#### GIVEN RECORDS
- - - - -
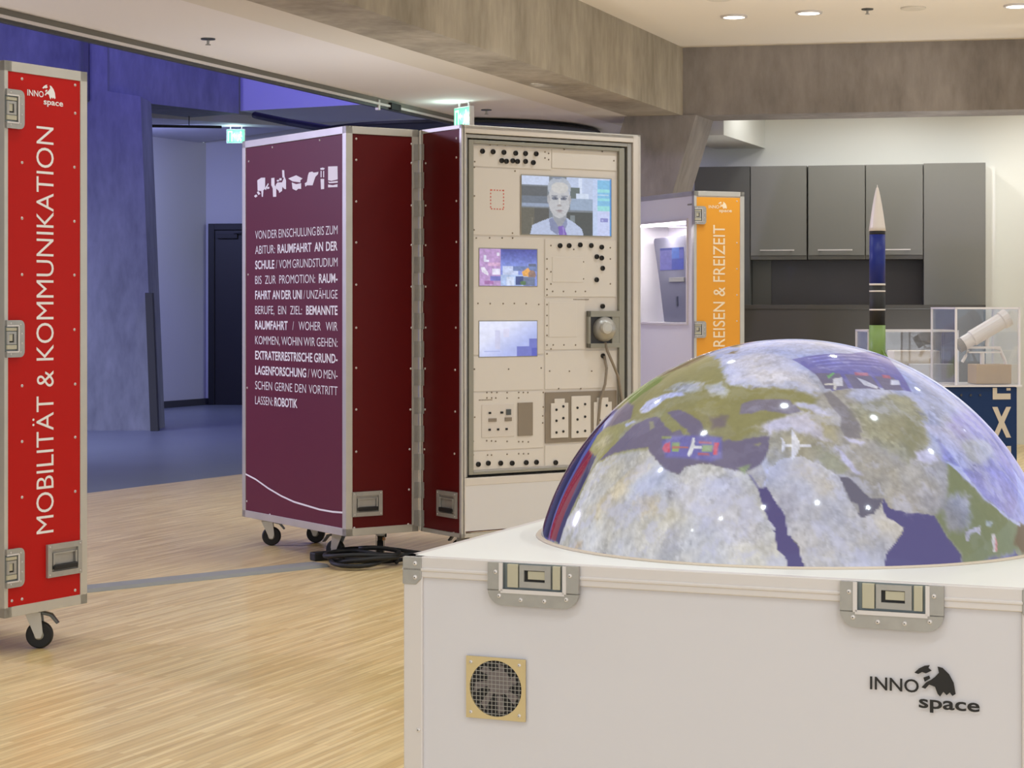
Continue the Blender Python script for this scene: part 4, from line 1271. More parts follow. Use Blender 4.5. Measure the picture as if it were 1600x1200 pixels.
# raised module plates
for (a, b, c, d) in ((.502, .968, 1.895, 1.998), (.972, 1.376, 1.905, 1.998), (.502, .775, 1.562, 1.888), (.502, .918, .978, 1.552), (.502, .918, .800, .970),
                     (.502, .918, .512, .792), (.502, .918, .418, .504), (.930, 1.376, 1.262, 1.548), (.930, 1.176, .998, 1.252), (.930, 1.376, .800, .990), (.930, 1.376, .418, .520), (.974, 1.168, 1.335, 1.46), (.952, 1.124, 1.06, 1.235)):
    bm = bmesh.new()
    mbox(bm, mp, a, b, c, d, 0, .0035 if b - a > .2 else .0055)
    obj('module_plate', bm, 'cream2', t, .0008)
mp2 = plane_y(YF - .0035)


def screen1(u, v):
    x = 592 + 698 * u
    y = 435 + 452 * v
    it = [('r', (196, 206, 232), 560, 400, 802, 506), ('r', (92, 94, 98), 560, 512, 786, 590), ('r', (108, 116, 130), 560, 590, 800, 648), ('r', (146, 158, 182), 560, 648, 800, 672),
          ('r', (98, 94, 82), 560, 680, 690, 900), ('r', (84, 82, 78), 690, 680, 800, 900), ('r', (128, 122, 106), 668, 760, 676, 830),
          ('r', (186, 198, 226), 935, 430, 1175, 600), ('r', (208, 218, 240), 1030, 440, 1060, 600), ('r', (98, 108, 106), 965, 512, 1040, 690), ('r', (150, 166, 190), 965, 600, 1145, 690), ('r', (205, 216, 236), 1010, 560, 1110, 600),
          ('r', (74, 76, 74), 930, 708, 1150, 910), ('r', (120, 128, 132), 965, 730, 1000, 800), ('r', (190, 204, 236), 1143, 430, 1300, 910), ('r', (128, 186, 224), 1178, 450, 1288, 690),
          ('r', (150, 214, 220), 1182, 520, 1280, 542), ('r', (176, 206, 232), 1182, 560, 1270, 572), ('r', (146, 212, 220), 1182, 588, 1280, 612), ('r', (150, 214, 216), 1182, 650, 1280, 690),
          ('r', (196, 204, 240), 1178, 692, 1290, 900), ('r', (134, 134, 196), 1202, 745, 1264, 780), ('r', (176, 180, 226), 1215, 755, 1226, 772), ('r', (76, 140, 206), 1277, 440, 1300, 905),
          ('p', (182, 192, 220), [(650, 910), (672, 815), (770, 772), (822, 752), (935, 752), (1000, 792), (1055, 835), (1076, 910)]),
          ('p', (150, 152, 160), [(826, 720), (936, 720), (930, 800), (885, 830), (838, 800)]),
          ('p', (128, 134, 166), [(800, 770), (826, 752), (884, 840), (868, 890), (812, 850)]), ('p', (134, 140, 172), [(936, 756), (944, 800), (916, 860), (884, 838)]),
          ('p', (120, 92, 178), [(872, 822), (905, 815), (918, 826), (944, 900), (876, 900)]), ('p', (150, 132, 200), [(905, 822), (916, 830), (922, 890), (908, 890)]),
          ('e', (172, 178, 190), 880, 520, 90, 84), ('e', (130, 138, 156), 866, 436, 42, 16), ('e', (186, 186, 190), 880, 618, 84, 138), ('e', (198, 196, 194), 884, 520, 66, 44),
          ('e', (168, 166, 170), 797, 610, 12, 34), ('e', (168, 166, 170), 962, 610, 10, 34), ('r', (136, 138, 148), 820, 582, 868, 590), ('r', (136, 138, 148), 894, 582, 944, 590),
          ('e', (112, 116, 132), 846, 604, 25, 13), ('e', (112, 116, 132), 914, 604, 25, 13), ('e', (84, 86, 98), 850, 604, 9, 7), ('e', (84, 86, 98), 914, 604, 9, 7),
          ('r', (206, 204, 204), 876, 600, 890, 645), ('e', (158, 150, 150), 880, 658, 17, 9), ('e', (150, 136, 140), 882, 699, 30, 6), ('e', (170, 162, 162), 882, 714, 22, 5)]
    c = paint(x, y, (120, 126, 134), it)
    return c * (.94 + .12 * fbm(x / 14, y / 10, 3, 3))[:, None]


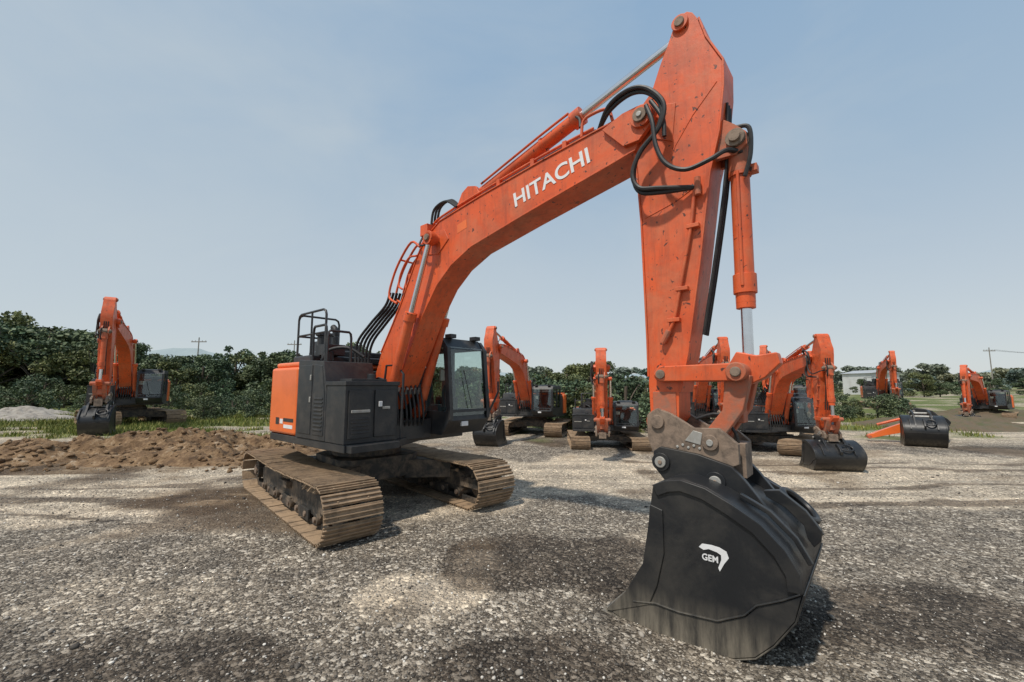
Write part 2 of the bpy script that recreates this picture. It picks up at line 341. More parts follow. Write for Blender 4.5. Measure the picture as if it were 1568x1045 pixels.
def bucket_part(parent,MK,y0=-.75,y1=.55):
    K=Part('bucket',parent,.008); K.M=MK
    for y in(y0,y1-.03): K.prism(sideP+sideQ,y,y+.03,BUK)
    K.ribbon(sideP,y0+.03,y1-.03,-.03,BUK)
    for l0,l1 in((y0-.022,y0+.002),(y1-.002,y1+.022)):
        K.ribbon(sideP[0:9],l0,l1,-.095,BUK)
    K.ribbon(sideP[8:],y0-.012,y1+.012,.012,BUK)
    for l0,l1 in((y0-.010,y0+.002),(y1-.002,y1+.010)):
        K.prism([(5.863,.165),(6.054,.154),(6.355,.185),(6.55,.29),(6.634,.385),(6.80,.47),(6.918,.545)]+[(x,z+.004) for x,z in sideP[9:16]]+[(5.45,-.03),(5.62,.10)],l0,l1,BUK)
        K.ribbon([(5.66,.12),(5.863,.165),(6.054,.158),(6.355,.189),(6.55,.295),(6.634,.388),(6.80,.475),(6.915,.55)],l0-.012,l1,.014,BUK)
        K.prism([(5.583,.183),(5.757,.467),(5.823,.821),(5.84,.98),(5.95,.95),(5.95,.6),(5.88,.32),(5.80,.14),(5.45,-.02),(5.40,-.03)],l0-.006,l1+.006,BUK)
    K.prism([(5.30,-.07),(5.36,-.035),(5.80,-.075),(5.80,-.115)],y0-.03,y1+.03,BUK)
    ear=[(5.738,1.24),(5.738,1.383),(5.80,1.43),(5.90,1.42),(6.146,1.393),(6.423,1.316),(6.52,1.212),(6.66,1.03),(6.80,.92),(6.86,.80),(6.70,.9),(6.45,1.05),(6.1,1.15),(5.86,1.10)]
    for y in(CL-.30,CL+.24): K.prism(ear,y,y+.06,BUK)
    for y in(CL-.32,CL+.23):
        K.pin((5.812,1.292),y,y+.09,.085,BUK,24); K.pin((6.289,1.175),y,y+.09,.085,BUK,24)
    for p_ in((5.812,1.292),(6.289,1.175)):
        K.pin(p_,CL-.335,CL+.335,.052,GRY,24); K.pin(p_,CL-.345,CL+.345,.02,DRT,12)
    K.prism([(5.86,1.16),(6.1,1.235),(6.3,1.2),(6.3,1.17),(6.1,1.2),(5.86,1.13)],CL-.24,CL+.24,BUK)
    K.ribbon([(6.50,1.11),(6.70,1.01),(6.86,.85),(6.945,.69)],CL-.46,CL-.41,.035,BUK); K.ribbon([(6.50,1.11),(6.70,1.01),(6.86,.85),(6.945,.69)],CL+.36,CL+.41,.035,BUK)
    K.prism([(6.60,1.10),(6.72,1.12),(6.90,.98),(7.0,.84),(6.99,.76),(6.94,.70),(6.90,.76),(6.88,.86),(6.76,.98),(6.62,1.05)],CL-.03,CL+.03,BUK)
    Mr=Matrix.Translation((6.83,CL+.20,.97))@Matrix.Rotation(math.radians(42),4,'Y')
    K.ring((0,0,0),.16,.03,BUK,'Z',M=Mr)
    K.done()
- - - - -
#### YOUR INSTRUCTIONS
All records above are to be printed exactly, minus the pictures they contain.

#### WRITTEN ANSWER
Continue the Blender Python script for this scene: part 4, from line 1271. More parts follow. Use Blender 4.5. Measure the picture as if it were 1600x1200 pixels.
# raised module plates
for (a, b, c, d) in ((.502, .968, 1.895, 1.998), (.972, 1.376, 1.905, 1.998), (.502, .775, 1.562, 1.888), (.502, .918, .978, 1.552), (.502, .918, .800, .970),
                     (.502, .918, .512, .792), (.502, .918, .418, .504), (.930, 1.376, 1.262, 1.548), (.930, 1.176, .998, 1.252), (.930, 1.376, .800, .990), (.930, 1.376, .418, .520), (.974, 1.168, 1.335, 1.46), (.952, 1.124, 1.06, 1.235)):
    bm = bmesh.new()
    mbox(bm, mp, a, b, c, d, 0, .0035 if b - a > .2 else .0055)
    obj('module_plate', bm, 'cream2', t, .0008)
mp2 = plane_y(YF - .0035)


def screen1(u, v):
    x = 592 + 698 * u
    y = 435 + 452 * v
    it = [('r', (196, 206, 232), 560, 400, 802, 506), ('r', (92, 94, 98), 560, 512, 786, 590), ('r', (108, 116, 130), 560, 590, 800, 648), ('r', (146, 158, 182), 560, 648, 800, 672),
          ('r', (98, 94, 82), 560, 680, 690, 900), ('r', (84, 82, 78), 690, 680, 800, 900), ('r', (128, 122, 106), 668, 760, 676, 830),
          ('r', (186, 198, 226), 935, 430, 1175, 600), ('r', (208, 218, 240), 1030, 440, 1060, 600), ('r', (98, 108, 106), 965, 512, 1040, 690), ('r', (150, 166, 190), 965, 600, 1145, 690), ('r', (205, 216, 236), 1010, 560, 1110, 600),
          ('r', (74, 76, 74), 930, 708, 1150, 910), ('r', (120, 128, 132), 965, 730, 1000, 800), ('r', (190, 204, 236), 1143, 430, 1300, 910), ('r', (128, 186, 224), 1178, 450, 1288, 690),
          ('r', (150, 214, 220), 1182, 520, 1280, 542), ('r', (176, 206, 232), 1182, 560, 1270, 572), ('r', (146, 212, 220), 1182, 588, 1280, 612), ('r', (150, 214, 216), 1182, 650, 1280, 690),
          ('r', (196, 204, 240), 1178, 692, 1290, 900), ('r', (134, 134, 196), 1202, 745, 1264, 780), ('r', (176, 180, 226), 1215, 755, 1226, 772), ('r', (76, 140, 206), 1277, 440, 1300, 905),
          ('p', (182, 192, 220), [(650, 910), (672, 815), (770, 772), (822, 752), (935, 752), (1000, 792), (1055, 835), (1076, 910)]),
          ('p', (150, 152, 160), [(826, 720), (936, 720), (930, 800), (885, 830), (838, 800)]),
          ('p', (128, 134, 166), [(800, 770), (826, 752), (884, 840), (868, 890), (812, 850)]), ('p', (134, 140, 172), [(936, 756), (944, 800), (916, 860), (884, 838)]),
          ('p', (120, 92, 178), [(872, 822), (905, 815), (918, 826), (944, 900), (876, 900)]), ('p', (150, 132, 200), [(905, 822), (916, 830), (922, 890), (908, 890)]),
          ('e', (172, 178, 190), 880, 520, 90, 84), ('e', (130, 138, 156), 866, 436, 42, 16), ('e', (186, 186, 190), 880, 618, 84, 138), ('e', (198, 196, 194), 884, 520, 66, 44),
          ('e', (168, 166, 170), 797, 610, 12, 34), ('e', (168, 166, 170), 962, 610, 10, 34), ('r', (136, 138, 148), 820, 582, 868, 590), ('r', (136, 138, 148), 894, 582, 944, 590),
          ('e', (112, 116, 132), 846, 604, 25, 13), ('e', (112, 116, 132), 914, 604, 25, 13), ('e', (84, 86, 98), 850, 604, 9, 7), ('e', (84, 86, 98), 914, 604, 9, 7),
          ('r', (206, 204, 204), 876, 600, 890, 645), ('e', (158, 150, 150), 880, 658, 17, 9), ('e', (150, 136, 140), 882, 699, 30, 6), ('e', (170, 162, 162), 882, 714, 22, 5)]
    c = paint(x, y, (120, 126, 134), it)
    return c * (.94 + .12 * fbm(x / 14, y / 10, 3, 3))[:, None]


Write part 2 of the bpy script that recreates this picture. It picks up at line 341. More parts follow. Write for Blender 4.5. Measure the picture as if it were 1568x1045 pixels.
def bucket_part(parent,MK,y0=-.75,y1=.55):
    K=Part('bucket',parent,.008); K.M=MK
    for y in(y0,y1-.03): K.prism(sideP+sideQ,y,y+.03,BUK)
    K.ribbon(sideP,y0+.03,y1-.03,-.03,BUK)
    for l0,l1 in((y0-.022,y0+.002),(y1-.002,y1+.022)):
        K.ribbon(sideP[0:9],l0,l1,-.095,BUK)
    K.ribbon(sideP[8:],y0-.012,y1+.012,.012,BUK)
    for l0,l1 in((y0-.010,y0+.002),(y1-.002,y1+.010)):
        K.prism([(5.863,.165),(6.054,.154),(6.355,.185),(6.55,.29),(6.634,.385),(6.80,.47),(6.918,.545)]+[(x,z+.004) for x,z in sideP[9:16]]+[(5.45,-.03),(5.62,.10)],l0,l1,BUK)
        K.ribbon([(5.66,.12),(5.863,.165),(6.054,.158),(6.355,.189),(6.55,.295),(6.634,.388),(6.80,.475),(6.915,.55)],l0-.012,l1,.014,BUK)
        K.prism([(5.583,.183),(5.757,.467),(5.823,.821),(5.84,.98),(5.95,.95),(5.95,.6),(5.88,.32),(5.80,.14),(5.45,-.02),(5.40,-.03)],l0-.006,l1+.006,BUK)
    K.prism([(5.30,-.07),(5.36,-.035),(5.80,-.075),(5.80,-.115)],y0-.03,y1+.03,BUK)
    ear=[(5.738,1.24),(5.738,1.383),(5.80,1.43),(5.90,1.42),(6.146,1.393),(6.423,1.316),(6.52,1.212),(6.66,1.03),(6.80,.92),(6.86,.80),(6.70,.9),(6.45,1.05),(6.1,1.15),(5.86,1.10)]
    for y in(CL-.30,CL+.24): K.prism(ear,y,y+.06,BUK)
    for y in(CL-.32,CL+.23):
        K.pin((5.812,1.292),y,y+.09,.085,BUK,24); K.pin((6.289,1.175),y,y+.09,.085,BUK,24)
    for p_ in((5.812,1.292),(6.289,1.175)):
        K.pin(p_,CL-.335,CL+.335,.052,GRY,24); K.pin(p_,CL-.345,CL+.345,.02,DRT,12)
    K.prism([(5.86,1.16),(6.1,1.235),(6.3,1.2),(6.3,1.17),(6.1,1.2),(5.86,1.13)],CL-.24,CL+.24,BUK)
    K.ribbon([(6.50,1.11),(6.70,1.01),(6.86,.85),(6.945,.69)],CL-.46,CL-.41,.035,BUK); K.ribbon([(6.50,1.11),(6.70,1.01),(6.86,.85),(6.945,.69)],CL+.36,CL+.41,.035,BUK)
    K.prism([(6.60,1.10),(6.72,1.12),(6.90,.98),(7.0,.84),(6.99,.76),(6.94,.70),(6.90,.76),(6.88,.86),(6.76,.98),(6.62,1.05)],CL-.03,CL+.03,BUK)
    Mr=Matrix.Translation((6.83,CL+.20,.97))@Matrix.Rotation(math.radians(42),4,'Y')
    K.ring((0,0,0),.16,.03,BUK,'Z',M=Mr)
    K.done()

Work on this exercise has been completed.